ロシアでは、エリザヴェータ女帝(ピョートル大帝の娘で贅沢が大好きだったロマノフ朝第6代目の皇帝、在位1741-1762)の時代に、エングレーヴィング技法(ガラスの表面にレリーフ状に彫刻を施したりダイヤモンド針で線刻する技法)が発達。その後、エカテリーナⅡ世(ロマノフ朝第8代目の啓蒙専制君主、在位1762-1796)治世下の1977年に、女帝の側近だったポチョムキン公爵がガラス工場を貰い受けてガラス産業を拡充した。のちにこれが「帝室ガラス工場」となる。
面白いのは、「ロシアのレオナルド・ダ・ヴィンチ」ともいえる博学の天才 Михаил Ломоносов ミハイル・ロモノーソフ(1711-1765)が、ゴールド・ルビー・ガラスを発見したこと。

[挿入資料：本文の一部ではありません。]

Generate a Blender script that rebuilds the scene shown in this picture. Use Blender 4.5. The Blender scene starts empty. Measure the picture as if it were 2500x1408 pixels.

ガラスを金の塩化物とともに溶融していったん冷やし再び加熱することで得られる鮮やかな赤が特徴の「色ガラス」である。
ロモノーソフといえば、科学者で天文学者(金星に大気圏があることを予測したという)、絵も描けば詩も書いたうえ、ロシア語文法書を残した教育者でもある。1755年にモスクワ大学を創設したので、МГУは今でも「ロモノーソフ名称モスクワ国立大学」というのが正式な名称だ。
上にある美術展のポスター右側に写っているのは1810-1820年代に帝室ガラス工場で作られた花器だが、まさにそのゴールド・ルビー・グラスにエングレーヴィングが施されている。
ちなみに、左側の青と金の美しいガラスは、18世紀後半にやはり帝室ガラス工場で制作された栓付きデカンター。よく見ると、王冠の絵の下にМЯというロシア文字のモノグラム(組合せ文字)があるが、いったいだれのイニシャルなのだろう?